Objective — Your copy of the material must match it exactly, except that pictures are dropped.

START Supplied material

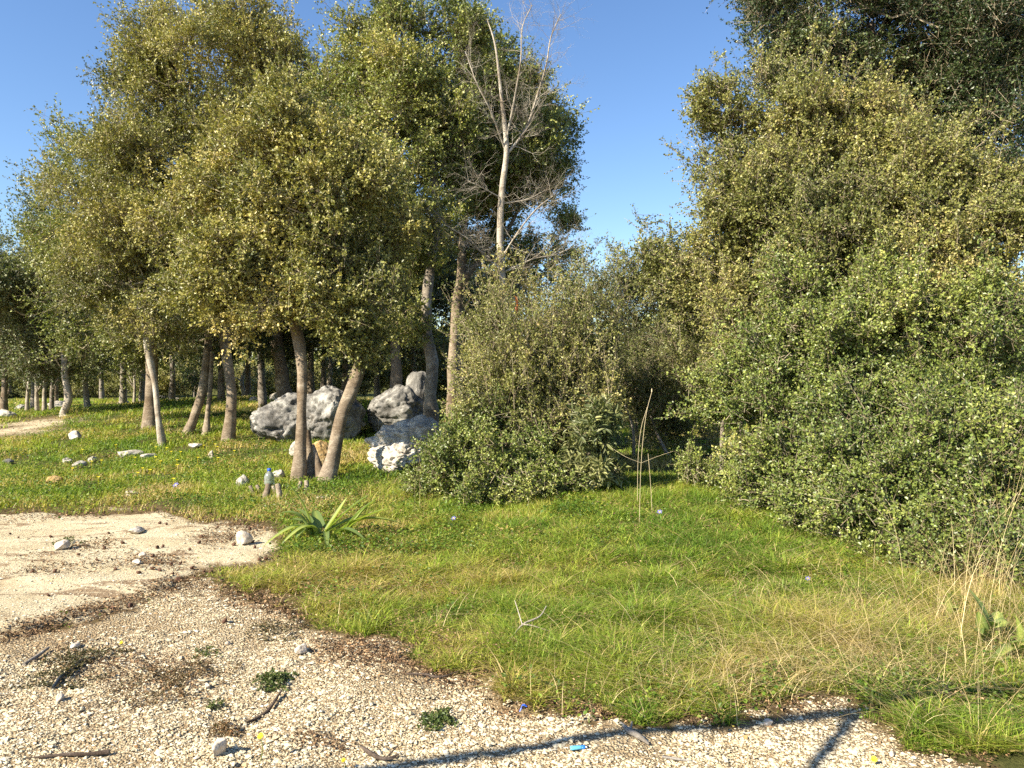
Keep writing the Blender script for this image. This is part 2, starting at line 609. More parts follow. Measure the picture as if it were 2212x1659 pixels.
# ------------------------------------------------------------------ ground
def axis(a0, a1, step, lo, hi, g=1.12):
    c = list(np.arange(a0, a1, step))
    s, p = step, c[-1]
    right = []
    while p < hi:
        s *= g
        p += s
        right.append(p)
    s, p = step, c[0]
    left = []
    while p > lo:
        s *= g
        p -= s
        left.append(p)
    return np.array(left[::-1] + c + right)


def make_ground():
    xs = axis(-5.5, 5.0, 0.03, -900, 900)
    ys = axis(2.7, 10.0, 0.03, -60, 1400)
    X, Y = np.meshgrid(xs, ys)
    Z = hgt(X, Y)
    gr, sl, ga = masks(X.ravel(), Y.ravel(), Z.ravel())
    gr, sl, ga = [m.reshape(X.shape) for m in (gr, sl, ga)]
    Z = Z + gr * 0.016 * (fbm(X * 14, Y * 14, 0, 31, 3) - 0.5) * 2 + 0.10 * gr * (fbm(X * 1.6, Y * 1.6, 0, 33, 4) - 0.5)
    Z = Z + sl * (0.02 + 0.09 * (fbm(X * 0.9, Y * 2.6, 0, 35, 5) - 0.5))
    n, k = X.shape
    idx = np.arange(n * k).reshape(n, k)
    q = np.stack([idx[:-1, :-1], idx[:-1, 1:], idx[1:, 1:], idx[1:, :-1]], -1).reshape(-1, 4)
    mb = MB()
    mb.add(np.stack([X, Y, Z], -1).reshape(-1, 3), q, np.stack([gr, sl, ga], -1).reshape(-1, 3))
    o = mb.build('ground', ground_mat(), smooth_shade=True)
    tag(o, kind='structure')


make_ground()


def surf(x, y):
    """Height of the finished ground sheet."""
    gr, sl, _ = masks(x, y)
    return hgt(x, y) + gr * 0.016 * (fbm(x * 14, y * 14, 0, 31, 3) - 0.5) * 2 + 0.10 * gr * (fbm(x * 1.6, y * 1.6, 0, 33, 4) - 0.5) \
        + sl * (0.02 + 0.09 * (fbm(x * 0.9, y * 2.6, 0, 35, 5) - 0.5))


def GS(u, v):
    p = G(u, v)
    p[2] = float(surf(np.array([p[0]]), np.array([p[1]]))[0])
    return p


# ------------------------------------------------------------------ woody plants
SUNW = -TRAVEL


def foliage(mb, tw, C, out, rad, ntw, nlf, L, W, rng, hexa=True, up=0.3, bias=0.0, spread=0.35, twr=0.0025):
    """Twigs round every cluster centre and leaves along the twigs."""
    n = len(C)
    if n == 0:
        return
    T = n * ntw
    Cc = np.repeat(C, ntw, 0)
    Oo = np.repeat(out, ntw, 0)
    R = np.repeat(rad, ntw)
    d = norm(Oo * 0.55 + rng.normal(size=(T, 3)) * 0.6 + np.array([0, 0, up]))
    base = Cc + rng.normal(size=(T, 3)) * R[:, None] * 0.28
    ln = R * rng.uniform(0.55, 1.5, T)
    end = base + d * ln[:, None]
    if tw is not None:
        frusta(tw, base - d * ln[:, None] * 0.35, end, np.full(T, twr * 1.3), np.full(T, twr * 0.6), 3,
               np.repeat(rng.uniform(0.3, 1, (T, 1)), 3, 1))
    M = T * nlf
    t = rng.uniform(0.0, 1.08, M)
    D = np.repeat(d, nlf, 0)
    B = np.repeat(base, nlf, 0) + D * (np.repeat(ln, nlf) * t)[:, None]
    B = B + rng.normal(size=(M, 3)) * 0.012
    ld = norm(D * 0.5 + rng.normal(size=(M, 3)) * 0.65)
    nn = norm(rng.normal(size=(M, 3)) * 0.62 + np.array([0, 0, 0.4]) + SUNW * 0.45)
    nn = norm(nn - ld * np.sum(nn * ld, 1, keepdims=True))
    cl = np.repeat(np.clip(0.46 + bias + 0.9 * (fbm(C[:, 0] * 0.9, C[:, 1] * 0.9, C[:, 2] * 0.9, 71, 3) - 0.5), 0, 1), ntw * nlf)
    r = np.clip(cl + np.repeat(rng.normal(0, 0.10, n), ntw * nlf) + rng.normal(0, 0.11, M), 0, 1)
    g = np.clip(rng.normal(0.5, 0.2, M), 0, 1)
    s = rng.uniform(0.65, 1.25, M)
    leaves(mb, B, ld, nn, L * s, W * s * rng.uniform(0.8, 1.2, M), np.stack([r, g, g], 1), hexa)


def skeleton(start, targets, rng, seg=0.3, sag=0.12, tip=0.006, expo=2.3):
    """Grow limbs from start points to every target; returns segment arrays with radii."""
    pos = list(start)
    par = [-1] * len(pos)
    arr = np.zeros((len(pos) + len(targets) * 14 + 50, 3))
    arr[:len(pos)] = np.array(pos)
    cnt = len(pos)
    c0 = np.mean(start, 0)
    order = np.argsort(np.linalg.norm(targets - c0, axis=1))
    leafw = {}
    for ti in order:
        t = targets[ti]
        dv = arr[:cnt] - t
        dd = np.sqrt((dv ** 2).sum(1)) + 0.25 * np.maximum(dv[:, 2], 0)
        j = int(np.argmin(dd))
        p = arr[j].copy()
        dist = np.linalg.norm(t - p)
        k = max(1, min(10, int(dist / seg) + 1))
        off = rng.normal(size=3) * dist * 0.08
        prev = j
        for q in range(1, k + 1):
            f = q / k
            pt = p + (t - p) * f + off * math.sin(f * math.pi) + np.array([0, 0, -sag * dist * math.sin(f * math.pi)])
            if cnt >= len(arr):
                break
            arr[cnt] = pt
            par.append(prev)
            prev = cnt
            cnt += 1
        leafw[prev] = 1
    arr = arr[:cnt]
    par = np.array(par)
    acc = np.zeros(cnt)
    for i in range(cnt - 1, -1, -1):
        if acc[i] == 0:
            acc[i] = tip ** expo
        if par[i] >= 0:
            acc[par[i]] += acc[i] if True else 0
    rad = acc ** (1 / expo)
    idx = np.where(par >= 0)[0]
    return arr, par, rad, idx


def sample_lobes(lobes, spacing, rng, shell=0.55, clump=0.42, nsc=1.3, keep_z=None, subs=11, inner=0.22):
    """Leaf cluster centres: every lobe carries smaller flattened clumps on its surface, with a thin filling inside."""
    pts, outs = [], []
    for c, r in lobes:
        vol = 4 / 3 * math.pi * r[0] * r[1] * r[2]
        n = max(12, int(vol / spacing ** 3))
        sd = norm(rng.normal(size=(subs, 3)))
        sc = c + sd * r * rng.uniform(0.55, 0.88, (subs, 1))
        sr = rng.uniform(0.30, 0.50, subs)
        k = rng.integers(0, subs, n)
        d = norm(rng.normal(size=(n, 3)))
        q = rng.uniform(0.3, 1.0, n) ** 0.6
        p = sc[k] + d * r * (sr[k] * q)[:, None] * np.array([1.15, 1.15, 0.72])
        o = norm(norm(d / r) * 0.7 + norm(sd[k] / r) * 0.6)
        m = int(n * inner)
        d2 = norm(rng.normal(size=(m, 3)))
        p2 = c + d2 * r * (rng.uniform(0.1, 0.8, m) ** 0.8)[:, None]
        p = np.concatenate([p, p2])
        o = np.concatenate([o, norm(d2 / r)])
        nz = fbm(p[:, 0] * nsc, p[:, 1] * nsc, p[:, 2] * nsc, 13, 3)
        ok = nz > (clump - 0.06) * rng.uniform(0.85, 1.1, len(p))
        if keep_z is not None:
            ok &= p[:, 2] > hgt(p[:, 0], p[:, 1]) + keep_z
        pts.append(p[ok])
        outs.append(o[ok])
    return np.concatenate(pts), np.concatenate(outs)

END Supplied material

Full response —
Keep writing the Blender script for this image. This is part 2, starting at line 609. More parts follow. Measure the picture as if it were 2212x1659 pixels.
# ------------------------------------------------------------------ ground
def axis(a0, a1, step, lo, hi, g=1.12):
    c = list(np.arange(a0, a1, step))
    s, p = step, c[-1]
    right = []
    while p < hi:
        s *= g
        p += s
        right.append(p)
    s, p = step, c[0]
    left = []
    while p > lo:
        s *= g
        p -= s
        left.append(p)
    return np.array(left[::-1] + c + right)


def make_ground():
    xs = axis(-5.5, 5.0, 0.03, -900, 900)
    ys = axis(2.7, 10.0, 0.03, -60, 1400)
    X, Y = np.meshgrid(xs, ys)
    Z = hgt(X, Y)
    gr, sl, ga = masks(X.ravel(), Y.ravel(), Z.ravel())
    gr, sl, ga = [m.reshape(X.shape) for m in (gr, sl, ga)]
    Z = Z + gr * 0.016 * (fbm(X * 14, Y * 14, 0, 31, 3) - 0.5) * 2 + 0.10 * gr * (fbm(X * 1.6, Y * 1.6, 0, 33, 4) - 0.5)
    Z = Z + sl * (0.02 + 0.09 * (fbm(X * 0.9, Y * 2.6, 0, 35, 5) - 0.5))
    n, k = X.shape
    idx = np.arange(n * k).reshape(n, k)
    q = np.stack([idx[:-1, :-1], idx[:-1, 1:], idx[1:, 1:], idx[1:, :-1]], -1).reshape(-1, 4)
    mb = MB()
    mb.add(np.stack([X, Y, Z], -1).reshape(-1, 3), q, np.stack([gr, sl, ga], -1).reshape(-1, 3))
    o = mb.build('ground', ground_mat(), smooth_shade=True)
    tag(o, kind='structure')


make_ground()


def surf(x, y):
    """Height of the finished ground sheet."""
    gr, sl, _ = masks(x, y)
    return hgt(x, y) + gr * 0.016 * (fbm(x * 14, y * 14, 0, 31, 3) - 0.5) * 2 + 0.10 * gr * (fbm(x * 1.6, y * 1.6, 0, 33, 4) - 0.5) \
        + sl * (0.02 + 0.09 * (fbm(x * 0.9, y * 2.6, 0, 35, 5) - 0.5))


def GS(u, v):
    p = G(u, v)
    p[2] = float(surf(np.array([p[0]]), np.array([p[1]]))[0])
    return p


# ------------------------------------------------------------------ woody plants
SUNW = -TRAVEL


def foliage(mb, tw, C, out, rad, ntw, nlf, L, W, rng, hexa=True, up=0.3, bias=0.0, spread=0.35, twr=0.0025):
    """Twigs round every cluster centre and leaves along the twigs."""
    n = len(C)
    if n == 0:
        return
    T = n * ntw
    Cc = np.repeat(C, ntw, 0)
    Oo = np.repeat(out, ntw, 0)
    R = np.repeat(rad, ntw)
    d = norm(Oo * 0.55 + rng.normal(size=(T, 3)) * 0.6 + np.array([0, 0, up]))
    base = Cc + rng.normal(size=(T, 3)) * R[:, None] * 0.28
    ln = R * rng.uniform(0.55, 1.5, T)
    end = base + d * ln[:, None]
    if tw is not None:
        frusta(tw, base - d * ln[:, None] * 0.35, end, np.full(T, twr * 1.3), np.full(T, twr * 0.6), 3,
               np.repeat(rng.uniform(0.3, 1, (T, 1)), 3, 1))
    M = T * nlf
    t = rng.uniform(0.0, 1.08, M)
    D = np.repeat(d, nlf, 0)
    B = np.repeat(base, nlf, 0) + D * (np.repeat(ln, nlf) * t)[:, None]
    B = B + rng.normal(size=(M, 3)) * 0.012
    ld = norm(D * 0.5 + rng.normal(size=(M, 3)) * 0.65)
    nn = norm(rng.normal(size=(M, 3)) * 0.62 + np.array([0, 0, 0.4]) + SUNW * 0.45)
    nn = norm(nn - ld * np.sum(nn * ld, 1, keepdims=True))
    cl = np.repeat(np.clip(0.46 + bias + 0.9 * (fbm(C[:, 0] * 0.9, C[:, 1] * 0.9, C[:, 2] * 0.9, 71, 3) - 0.5), 0, 1), ntw * nlf)
    r = np.clip(cl + np.repeat(rng.normal(0, 0.10, n), ntw * nlf) + rng.normal(0, 0.11, M), 0, 1)
    g = np.clip(rng.normal(0.5, 0.2, M), 0, 1)
    s = rng.uniform(0.65, 1.25, M)
    leaves(mb, B, ld, nn, L * s, W * s * rng.uniform(0.8, 1.2, M), np.stack([r, g, g], 1), hexa)


def skeleton(start, targets, rng, seg=0.3, sag=0.12, tip=0.006, expo=2.3):
    """Grow limbs from start points to every target; returns segment arrays with radii."""
    pos = list(start)
    par = [-1] * len(pos)
    arr = np.zeros((len(pos) + len(targets) * 14 + 50, 3))
    arr[:len(pos)] = np.array(pos)
    cnt = len(pos)
    c0 = np.mean(start, 0)
    order = np.argsort(np.linalg.norm(targets - c0, axis=1))
    leafw = {}
    for ti in order:
        t = targets[ti]
        dv = arr[:cnt] - t
        dd = np.sqrt((dv ** 2).sum(1)) + 0.25 * np.maximum(dv[:, 2], 0)
        j = int(np.argmin(dd))
        p = arr[j].copy()
        dist = np.linalg.norm(t - p)
        k = max(1, min(10, int(dist / seg) + 1))
        off = rng.normal(size=3) * dist * 0.08
        prev = j
        for q in range(1, k + 1):
            f = q / k
            pt = p + (t - p) * f + off * math.sin(f * math.pi) + np.array([0, 0, -sag * dist * math.sin(f * math.pi)])
            if cnt >= len(arr):
                break
            arr[cnt] = pt
            par.append(prev)
            prev = cnt
            cnt += 1
        leafw[prev] = 1
    arr = arr[:cnt]
    par = np.array(par)
    acc = np.zeros(cnt)
    for i in range(cnt - 1, -1, -1):
        if acc[i] == 0:
            acc[i] = tip ** expo
        if par[i] >= 0:
            acc[par[i]] += acc[i] if True else 0
    rad = acc ** (1 / expo)
    idx = np.where(par >= 0)[0]
    return arr, par, rad, idx


def sample_lobes(lobes, spacing, rng, shell=0.55, clump=0.42, nsc=1.3, keep_z=None, subs=11, inner=0.22):
    """Leaf cluster centres: every lobe carries smaller flattened clumps on its surface, with a thin filling inside."""
    pts, outs = [], []
    for c, r in lobes:
        vol = 4 / 3 * math.pi * r[0] * r[1] * r[2]
        n = max(12, int(vol / spacing ** 3))
        sd = norm(rng.normal(size=(subs, 3)))
        sc = c + sd * r * rng.uniform(0.55, 0.88, (subs, 1))
        sr = rng.uniform(0.30, 0.50, subs)
        k = rng.integers(0, subs, n)
        d = norm(rng.normal(size=(n, 3)))
        q = rng.uniform(0.3, 1.0, n) ** 0.6
        p = sc[k] + d * r * (sr[k] * q)[:, None] * np.array([1.15, 1.15, 0.72])
        o = norm(norm(d / r) * 0.7 + norm(sd[k] / r) * 0.6)
        m = int(n * inner)
        d2 = norm(rng.normal(size=(m, 3)))
        p2 = c + d2 * r * (rng.uniform(0.1, 0.8, m) ** 0.8)[:, None]
        p = np.concatenate([p, p2])
        o = np.concatenate([o, norm(d2 / r)])
        nz = fbm(p[:, 0] * nsc, p[:, 1] * nsc, p[:, 2] * nsc, 13, 3)
        ok = nz > (clump - 0.06) * rng.uniform(0.85, 1.1, len(p))
        if keep_z is not None:
            ok &= p[:, 2] > hgt(p[:, 0], p[:, 1]) + keep_z
        pts.append(p[ok])
        outs.append(o[ok])
    return np.concatenate(pts), np.concatenate(outs)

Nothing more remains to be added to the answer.